« Hiver à Sokcho » d’Elisa Shua Dusapin
Coup de cœur – Rentrée littéraire 2016
Premier roman
« Sa valise à mes pieds, il a retiré son bonnet. Visage occidental. Yeux sombres. Cheveux peignés sur le côté. Son regard m’a traversée sans me voir. L’air ennuyé, il a demandé en anglais s’il pouvait rester quelques jours, le temps de trouver autre chose. Je lui ai donné un formulaire. Il m’a tendu son passeport pour que je le remplisse moi-même. Yan Kerrand, 1968, de Granville. Un Français. Il avait l’air plus jeune sur la photo, le visage moins creux. Je lui ai désigné mon crayon pour qu’il signe, il a sorti une plume de son manteau. Pendant que je l’enregistrais, il a retiré ses gants, les a posés sur le comptoir, a détaillé la poussière, la statuette de chat fixée au-dessus de l’ordinateur. Pour la première fois je ressentais le besoin de me justifier. Je n’étais pas responsable de la décrépitude de cet endroit. J’y travaillais depuis un mois seulement. »

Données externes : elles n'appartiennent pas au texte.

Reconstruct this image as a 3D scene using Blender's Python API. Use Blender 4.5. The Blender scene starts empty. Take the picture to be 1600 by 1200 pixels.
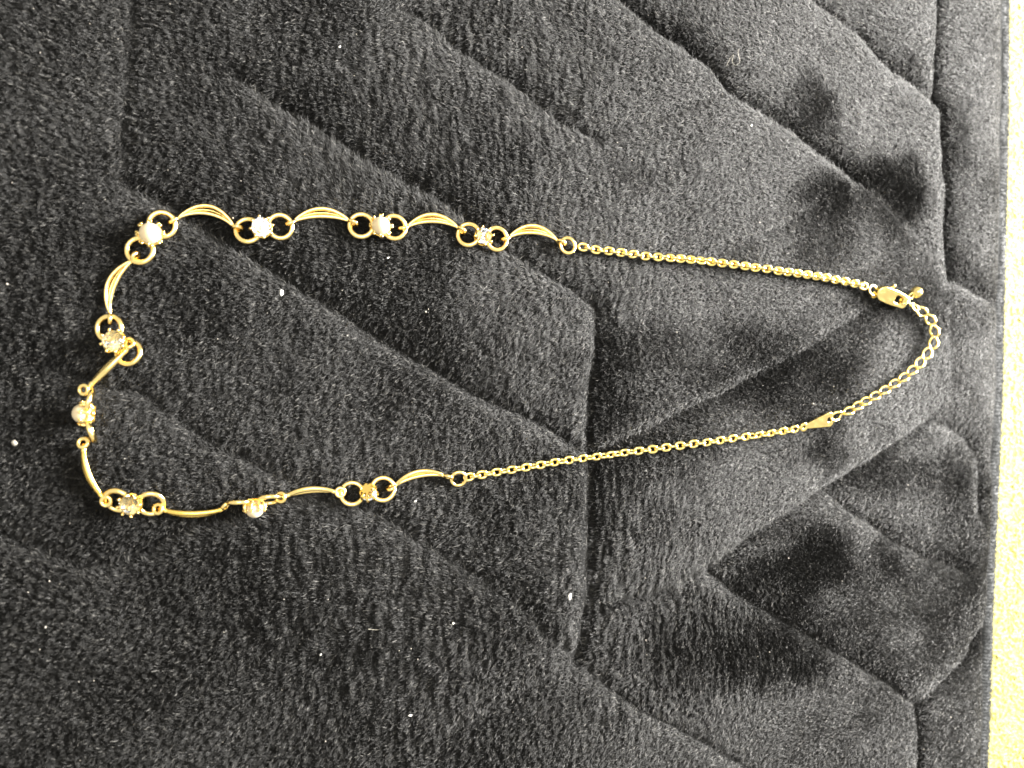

Yann Kerrand, un normand auteur de BD, débarque à Sokcho, station balnéaire sud-coréenne, proche de la frontière avec la Corée du Nord. La narratrice, jeune femme coréenne mais d’origine française par son père, l’accueille à l’hôtel où elle travaille. Elle se demande ce qu’un Français fait dans ce lieu reculé en plein hiver. Au fil des jours, des semaines, elle se rapproche de Yann mais toujours avec beaucoup de réserve, de pudeur. Ils parlent peu mais les sentiments émergent et peinent à rester enfouis.
Elisa Shua Dusapin nous livre un premier roman d’une grande beauté. Elle arrive en peu de pages et avec une économie de mots à nous transmettre au plus juste les émotions de ces personnages pourtant si réservés. Je me suis sentie très proches d’eux. L’écriture est d’une grande élégance, finesse. C’est un roman d’une grande douceur mais aussi avec une belle part de sensualité, attisée justement par cette écriture dépouillée.
Une très belle découverte et un joli coup de coeur.
Elisa Shua Dusapin – Hiver à Sokcho – Editions Zoé – 140p.